Grr… figured one thing on my todo list this weekend was to swap the hard drive in this server for a new one. I want to replace the 2 SCSI drives setup in RAID0 configuration (for a whopping total of 4G of space) for a spare IDE drive. While Cuv may be agast at this, they are quite old SCSI drives, and they get 9.43MB/sec transfer rate in RAID0, about half that individually. They have also been backing up (or it felt like that anyway) at points and my system will grind to a halt.
So I figure an IDE drive that gets about 25MB/sec is a bit better for me. Bit more space on my spare as well.
So I hooked up the new drive as /dev/hda, partitioned it, then used rsync to sync the root (/) and boot (/boot) partitions from the old RAID0 SCSI root (/dev/md0). All went find. Then I tried to run GRUB, which gave me strange errors about not being able to find the files. I tried a variety of different things, from running it from within a chroot() jail to booting with a KNOPPIX CD, mounting the /boot and running it from there. Even after I was told that things completed successfully, the result on boot was endless “GRUB GRUB GRUB […]”.
When I gave up with that I figured LILO would work in a pinch. It doesn’t give me that warm fuzzy feeling that GRUB does, but if I can boot I’ll be happy. Boot KNOPPIX CD. Edit provided lilo.conf file, copy to new hard drive so it’ll be the same, run lilo…. no joy.
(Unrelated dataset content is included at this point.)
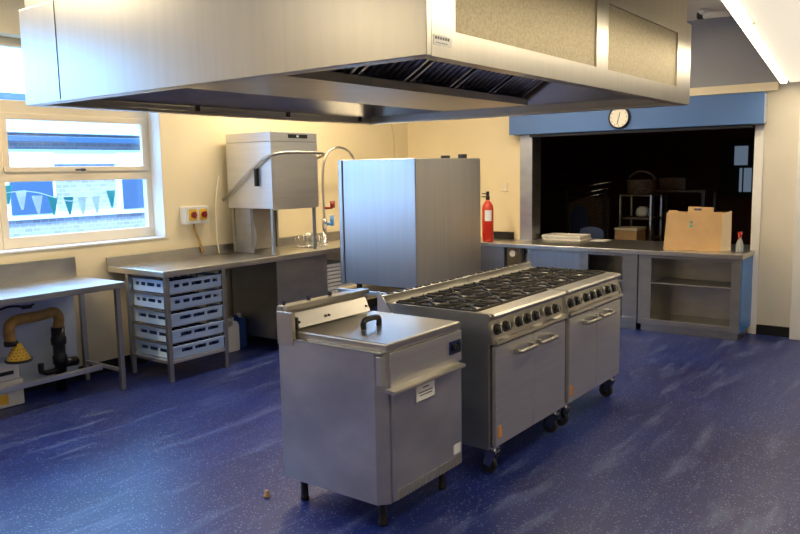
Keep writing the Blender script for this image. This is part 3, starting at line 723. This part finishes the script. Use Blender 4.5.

Again, doing all sorts of things, including running liloconfig and tellling it to nuke my MBR and set the partition active, gave me combinations of “L”, “L L L L L L L” and other lovely and descriptive error messages.
Unless anyone has any bright suggestions, I’ll find a windows CD and see if I can run fdisk /mbr as that I know nukes the MBR. If not that, I’ll nuke it completely and see if I can do a low level format on the drive, which will be sure to knock out the old MBR, and maybe knock the drive into some sense. Have to start from scratch, but ….
So at the end of the evening (around 11pm, about an hour after I should have gone to bed), it’s hard drive 1, Alan 0. The one thing I did accomplish on this box is to throw an extra stick of RAM I had into it. It didn’t really need it, but all the more ram helps, and 256MB is better than 128MB right?